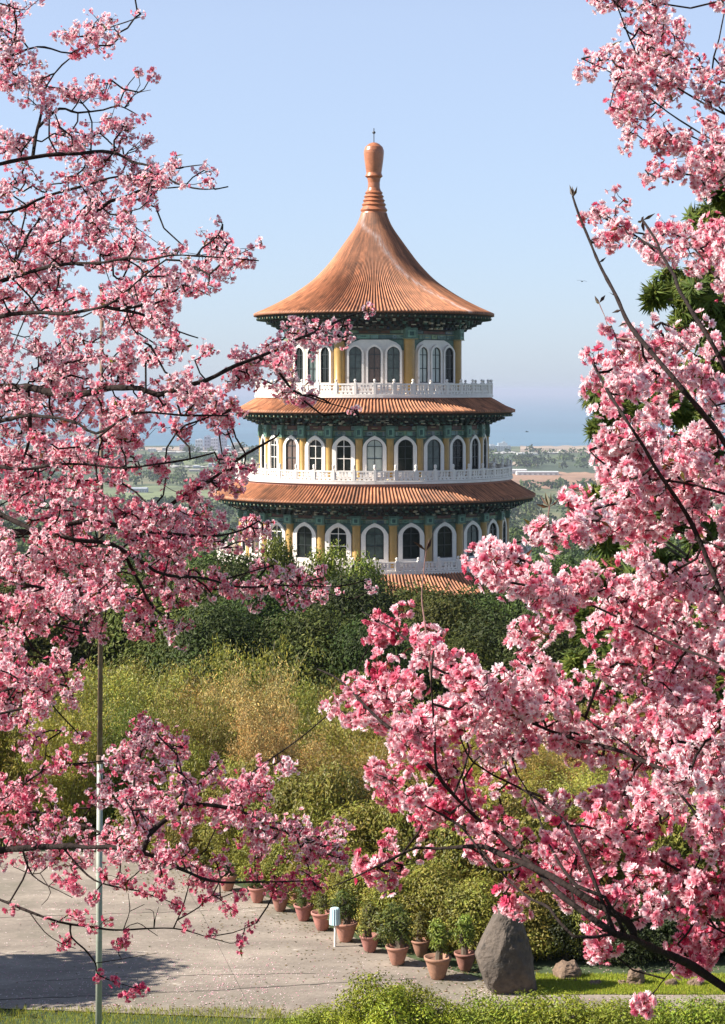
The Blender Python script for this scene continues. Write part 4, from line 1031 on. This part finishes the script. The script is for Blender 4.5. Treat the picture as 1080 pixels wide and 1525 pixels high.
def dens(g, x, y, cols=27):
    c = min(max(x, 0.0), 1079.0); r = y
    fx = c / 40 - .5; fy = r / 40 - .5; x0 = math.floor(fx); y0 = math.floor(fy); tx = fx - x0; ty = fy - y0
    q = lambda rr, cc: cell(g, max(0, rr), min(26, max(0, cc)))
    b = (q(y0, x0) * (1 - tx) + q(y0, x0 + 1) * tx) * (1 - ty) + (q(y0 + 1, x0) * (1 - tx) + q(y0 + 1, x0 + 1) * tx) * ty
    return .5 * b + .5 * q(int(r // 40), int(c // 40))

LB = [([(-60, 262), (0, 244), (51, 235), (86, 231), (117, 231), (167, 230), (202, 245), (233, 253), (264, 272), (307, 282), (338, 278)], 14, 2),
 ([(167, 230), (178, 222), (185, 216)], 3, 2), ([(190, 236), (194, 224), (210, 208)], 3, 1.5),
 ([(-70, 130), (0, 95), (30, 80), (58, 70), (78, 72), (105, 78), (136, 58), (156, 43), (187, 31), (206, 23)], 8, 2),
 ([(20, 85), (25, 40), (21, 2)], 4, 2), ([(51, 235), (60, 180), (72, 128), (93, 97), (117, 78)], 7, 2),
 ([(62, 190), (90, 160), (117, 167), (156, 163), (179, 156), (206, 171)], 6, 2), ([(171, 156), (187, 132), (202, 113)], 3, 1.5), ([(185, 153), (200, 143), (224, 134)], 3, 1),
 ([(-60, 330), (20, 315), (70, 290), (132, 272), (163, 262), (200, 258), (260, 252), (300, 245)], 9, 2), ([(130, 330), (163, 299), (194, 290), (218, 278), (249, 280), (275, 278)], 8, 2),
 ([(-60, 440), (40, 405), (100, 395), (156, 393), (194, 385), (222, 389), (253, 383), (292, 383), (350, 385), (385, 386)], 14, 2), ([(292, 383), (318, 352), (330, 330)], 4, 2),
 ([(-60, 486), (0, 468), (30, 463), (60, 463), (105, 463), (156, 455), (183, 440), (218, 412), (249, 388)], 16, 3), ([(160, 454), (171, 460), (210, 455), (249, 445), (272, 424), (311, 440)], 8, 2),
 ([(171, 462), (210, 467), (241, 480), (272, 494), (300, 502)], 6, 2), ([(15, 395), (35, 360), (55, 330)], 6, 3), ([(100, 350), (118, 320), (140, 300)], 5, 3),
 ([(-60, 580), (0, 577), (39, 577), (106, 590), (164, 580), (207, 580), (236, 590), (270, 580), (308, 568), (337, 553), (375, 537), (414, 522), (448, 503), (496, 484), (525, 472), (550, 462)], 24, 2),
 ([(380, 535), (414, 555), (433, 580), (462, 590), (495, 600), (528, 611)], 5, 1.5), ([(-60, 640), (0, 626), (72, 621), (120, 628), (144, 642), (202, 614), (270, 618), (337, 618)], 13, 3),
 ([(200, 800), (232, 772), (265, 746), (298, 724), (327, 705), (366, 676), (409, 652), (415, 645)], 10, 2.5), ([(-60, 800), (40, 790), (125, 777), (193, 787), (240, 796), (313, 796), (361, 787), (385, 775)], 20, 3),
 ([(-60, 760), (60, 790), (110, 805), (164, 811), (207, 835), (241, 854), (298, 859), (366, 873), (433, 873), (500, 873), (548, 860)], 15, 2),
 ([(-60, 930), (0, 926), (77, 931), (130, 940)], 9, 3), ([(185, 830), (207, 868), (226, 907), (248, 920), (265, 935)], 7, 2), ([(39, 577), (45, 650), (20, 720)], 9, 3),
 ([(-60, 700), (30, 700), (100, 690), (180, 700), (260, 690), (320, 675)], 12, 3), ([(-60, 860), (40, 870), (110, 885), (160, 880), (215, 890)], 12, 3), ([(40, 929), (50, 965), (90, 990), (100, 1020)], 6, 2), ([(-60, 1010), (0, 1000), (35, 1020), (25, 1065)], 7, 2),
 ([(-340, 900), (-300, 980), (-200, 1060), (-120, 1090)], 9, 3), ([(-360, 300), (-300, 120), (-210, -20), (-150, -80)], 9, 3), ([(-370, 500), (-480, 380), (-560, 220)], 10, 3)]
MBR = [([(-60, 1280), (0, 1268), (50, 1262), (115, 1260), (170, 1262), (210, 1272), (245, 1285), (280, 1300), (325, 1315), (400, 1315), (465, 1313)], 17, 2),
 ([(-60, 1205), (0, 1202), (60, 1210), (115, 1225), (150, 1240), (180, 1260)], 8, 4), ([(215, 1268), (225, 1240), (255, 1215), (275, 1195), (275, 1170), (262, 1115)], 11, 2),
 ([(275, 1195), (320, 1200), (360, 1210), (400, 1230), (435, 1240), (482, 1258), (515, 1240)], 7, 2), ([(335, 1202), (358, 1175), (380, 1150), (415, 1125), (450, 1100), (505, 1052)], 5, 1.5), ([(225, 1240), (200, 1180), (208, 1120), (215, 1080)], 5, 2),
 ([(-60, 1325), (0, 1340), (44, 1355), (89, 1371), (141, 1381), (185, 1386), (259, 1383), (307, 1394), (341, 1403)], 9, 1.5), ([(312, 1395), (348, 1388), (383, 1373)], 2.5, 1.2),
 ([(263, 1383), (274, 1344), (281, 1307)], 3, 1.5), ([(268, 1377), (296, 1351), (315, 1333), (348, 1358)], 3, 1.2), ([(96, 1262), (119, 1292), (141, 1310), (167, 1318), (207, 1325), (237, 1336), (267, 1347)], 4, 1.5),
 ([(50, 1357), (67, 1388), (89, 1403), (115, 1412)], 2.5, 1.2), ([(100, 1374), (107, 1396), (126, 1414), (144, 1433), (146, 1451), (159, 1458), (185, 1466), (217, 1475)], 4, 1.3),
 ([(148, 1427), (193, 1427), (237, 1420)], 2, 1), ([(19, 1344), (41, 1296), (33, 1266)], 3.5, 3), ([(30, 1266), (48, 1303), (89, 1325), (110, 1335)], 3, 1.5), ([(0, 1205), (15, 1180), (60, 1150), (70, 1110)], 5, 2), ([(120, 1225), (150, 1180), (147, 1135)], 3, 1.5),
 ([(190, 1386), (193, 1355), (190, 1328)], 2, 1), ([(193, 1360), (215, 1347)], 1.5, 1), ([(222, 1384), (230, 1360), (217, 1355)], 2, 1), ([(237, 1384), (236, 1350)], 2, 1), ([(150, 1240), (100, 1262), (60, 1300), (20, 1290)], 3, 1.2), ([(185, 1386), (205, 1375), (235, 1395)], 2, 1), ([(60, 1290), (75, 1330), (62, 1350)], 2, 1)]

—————

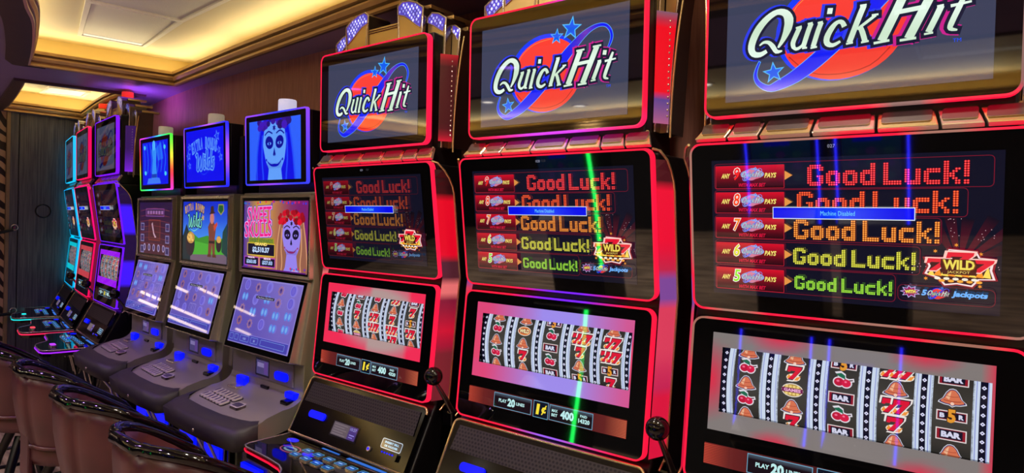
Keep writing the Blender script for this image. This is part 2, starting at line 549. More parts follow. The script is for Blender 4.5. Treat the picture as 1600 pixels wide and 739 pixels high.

—————

Indicate how many lines of the material contain the string "part", giving the number and nothing more.

» **Answer for this exercise**:
2